See Johnson v. Newell, 160 Conn. 269, 278-79, 278 A.2d 776 (1971). The defendant does not contest the propriety of this ruling on appeal.

Blaszkiewicz’s act of selecting the defendant’s photograph was assertive conduct and may have been hearsay. The defendant, however, did not object and makes no claim on appeal that the admission of the testimony was erroneous. “ ‘Where hearsay evidence is admitted without objection, *47such evidence may be given such weight as the trier of fact deems that it is worth.’ State v. Boyd, 178 Conn. 600, 604, 424 A.2d 279 (1979); Cutlip v. Connecticut Motor Vehicles Commissioner, 168 Conn. 94, 98, 357 A.2d 918 (1975); Pluhowsky v. New Haven, 151 Conn. 337, 343, 197 A.2d 645 (1964).” State v. Rawls, 198 Conn. 111, 118, 502 A.2d 374 (1985).

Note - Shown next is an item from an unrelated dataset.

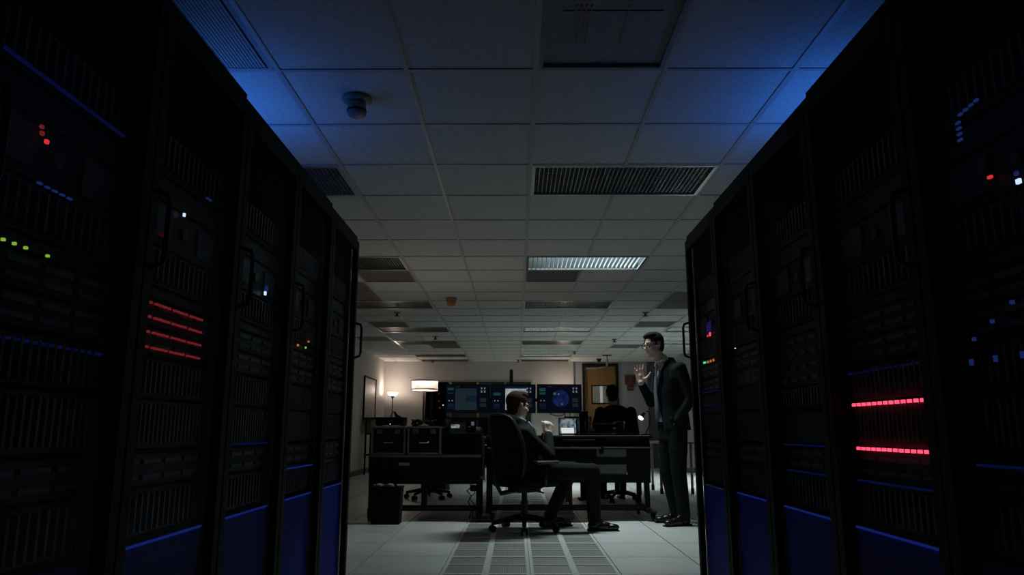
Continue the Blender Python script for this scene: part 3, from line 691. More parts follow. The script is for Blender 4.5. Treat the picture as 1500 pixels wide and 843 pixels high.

The defendant also makes the argument that the prior inconsistent statements of Blaszkiewicz are not “statements” as defined by Practice Book § 749 and therefore are inadmissible. Section 749, however, deals only with statements to be disclosed by the parties during discovery and has no application here. A prior inconsistent statement introduced to impeach a witness need not be written and can be the witness’ oral statement overheard and testified to by another. See State v. Burns, 178 Conn. 317, 327, 377 A.2d 1082 (1977).